Site icon JONATHAN TURLEY

James Comey and Posthumous Acclaim In Art and Politics

With the firing of FBI Director James Comey, politics seems to be following art in one important fashion: your work becomes more popular after you’re dead. Jim Croce was barely known as a singer until his plane crashed and burned. Van Gogh sold only one picture in his lifetime . . . until he shot himself. Comey’s work appears to be on the same track of retrospective popularity. He is now the rage. Democratic Senators and liberal commentators who only recently denounced him as a political hack and manipulator were suddenly speaking of Comey as the second Publicus. More importantly, news outlets like CNN went into a virtual echo chamber with their experts, like Jeff Toobin, declaring that the President was lying and that there was no other explanation for firing Comey other than that fact that the Russian investigation was “getting too close” to Trump. One CNN guest historian, Douglas Brinkley,  even declared, from a purely historical perspective of course, that the firing shows that Trump acts like a “tyrant.”

For the record, I like Comey and defended some of his actions during the campaign. I thought that he was in a difficult position in trying to keep the public informed on the status of the Clinton investigation while trying not to be partisan. I also believe that the White House showed incredibly bad form in how they informed Comey, who deserved better than finding out during a speech to agents from television screens in the back of the room. The White House also showed that it is continuing to flounder in terms of crisis management and messaging. Once again, the White House exhibits all of the talent and finesse of someone who fishes with dynamite.

However, the statement by Toobin and others that there is no other possible explanation for the firing beyond protecting the President from the investigation and no other reading of the letter from Deputy Attorney General Rod J. Rosenstein. The mantra that there “is no other explanation” for the firing ignores the rather obvious explanation in the memorandum. Many former FBI and Justice officials have been denouncing Comey for his violation of core policies and procedures that govern the relationship between the Justice Department and the FBI. Just last week, a high-ranking source on the Hill referred to Comey as about “as popular as Cholera” with members of both parties. More importantly, the FBI Director reports to the Deputy Attorney General. That position has been vacant until recently with the confirmation of Rosenstein. Rosenstein was heralded by Democrats and Republicans alike as a career prosecutor and “straight arrow” who has served both Republican and Democratic presidents. He was confirmed by a vote of 96-4. After soon as he took office, Rosenstein was given the task of reviewing the conduct of Comey. He laid out in his memorandum that the record warranted Comey’s termination.
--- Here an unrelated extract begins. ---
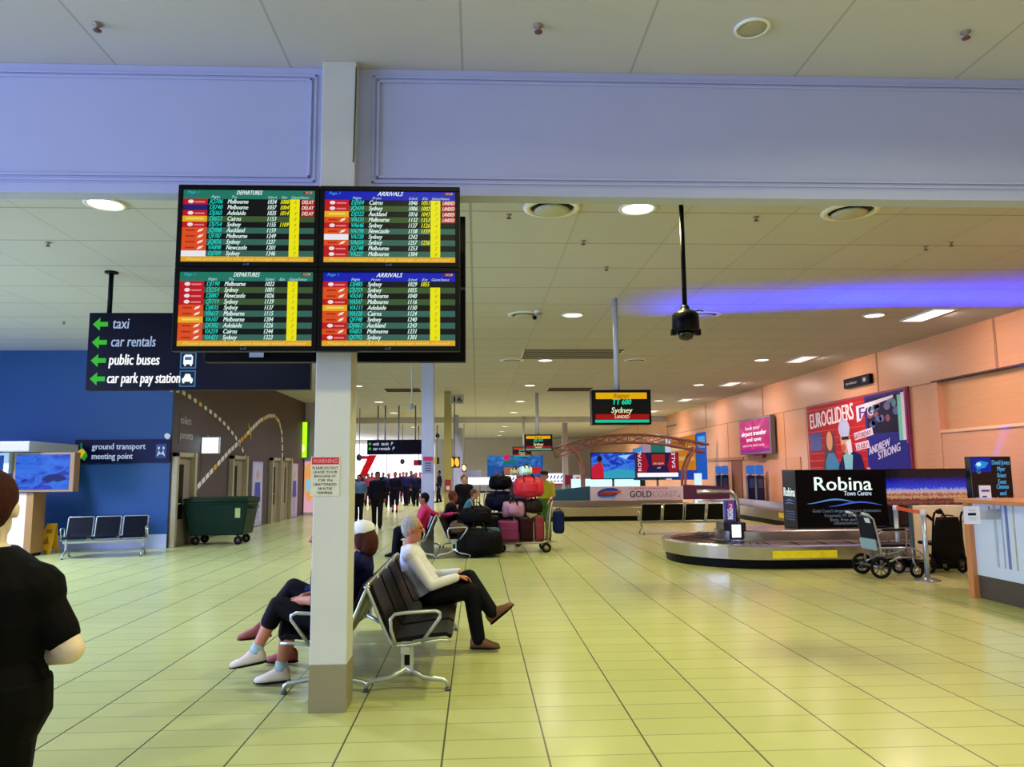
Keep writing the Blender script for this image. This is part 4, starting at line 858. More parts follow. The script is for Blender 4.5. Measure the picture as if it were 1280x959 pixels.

As I said on the night of the termination, I think the firing was a mistake. It is not about the merits but the timing. With these various investigations in the field and a president who has tweeted angrily about them, this was not the time to dispatch the head of the FBI. There are news reports that Trump has been fuming for weeks about Comey’s failure to support his claims over wiretapping and calls for leakers to be prosecuted. Sources say that Trump wanted to fire Comey. However, the media coverage seemed to substitute volume for substance. Toobin insisted the memorandum “is a lie. It is not possibly true. Rod Rosenstein did not decide to fire Jim Comey on his own.” He added “sometimes the most obvious explanation is the correct one.” Yes, and sometimes it is not. That is the challenge of journalism. Objectivity requires a modicum detachment. It is possible that Rosenstein, a career prosecutor, did reach this decision on the very basis that he stated in the memorandum. It is also possible that he did not and that, despite his stellar reputation, he is lying to give cover to the President. The coverage on the night of the firing never made it beyond the substance of a tweet . . . just longer and louder.

There is another small problem. There is no evidence that the investigation is really “closing around Trump.” Indeed, it is still unclear what the crime is. There has been no evidence of collusion put forward and various statements from past and current officials have downplayed that allegation. Former National Security Adviser Michael Flynn and others may have reporting or disclosure violations to address, but that it not exactly Watergate relived.

None of this means that we should not demand answers about the firing or insist on an independent investigation of the Russian influence allegations (though the scope of that investigation remains a matter of partisan dispute). It means that we need to exercise a degree of objectivity in our coverage.

Ironically, the poor timing and execution of the Comey termination is likely to guarantee that the Russian investigation will not just continue but expand. Indeed, it could revive interest in bringing back the Independent Counsel Act that was allowed to lapse in 1999. Under the current special counsel rules, the decision rests with Deputy Attorney General Rod Rosenstein – the man that the media is now accusing of being a liar and a shill. If he refuses, the Congress may face demands to bring back independent counsels.

As for Comey, his demise appears to be his salvation. There are no nuances in politics and the deceased must be entirely innocent for the narrative to work. It was explained vividly by Queen Mother, Margaret in Richard III as she taught her daughter-in-law how to hate: “Think that thy babes were sweeter than they were, And he that slew them fouler than he is.”